If there is such a common law cause of action against the lawyer who aided the client in the planning, it will have far reaching consequences. This unpublished decision spooked the Arizona bar enough that they have raised the alarm with an email blast to practitioners. Asset protection lawyer liability is a live issue. At the moment at least, it is yet to be litigated at the Superior Court level. Then there will be appeals. Then we will have to see how far the Arizona decisions reach into other jurisdictions.
Moral of the Story
When doing asset protection, don’t make fraudulent conveyances. That is the best way to avoid lawyer liability for asset protection.
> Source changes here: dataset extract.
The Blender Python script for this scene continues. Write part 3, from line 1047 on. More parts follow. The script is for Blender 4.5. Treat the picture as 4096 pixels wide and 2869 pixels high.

Ideally, all transfers will be made far in advance of any claims, for adequate consideration, without rendering the client insolvent, with other assets (including insurance coverage) available to satisfy known and anticipated claims, with the client able to retain control, with the client able to turn all the cards face up and hide nothing, and at the same time, make certain assets unavailable to creditor claims.
It also helps when the purpose and motive for establishing business entities is to generate more business revenue, which of course means there will be more, not less, available to satisfy any creditor claims that may arise. One of the ironies of asset protection is that when done right, legitimate creditors are often better provided for, and it is only the opportunistic predators and nuisance abusers of the legal system that are unable to reach the assets.
For Those Who Need Asset Protection
Don’t wait. Act early. Last minute asset protection is less effective, costs more, and renders some strategies simply unavailable. When the house is on fire, it’s too late to install smoke alarms or run to the store to buy fire extinguishers. Fraudulent conveyances and the resulting trouble for both the client and the client’s attorney happen most often when the planning is a last minute event. Procrastination is the enemy of asset protection and the friend of your creditors.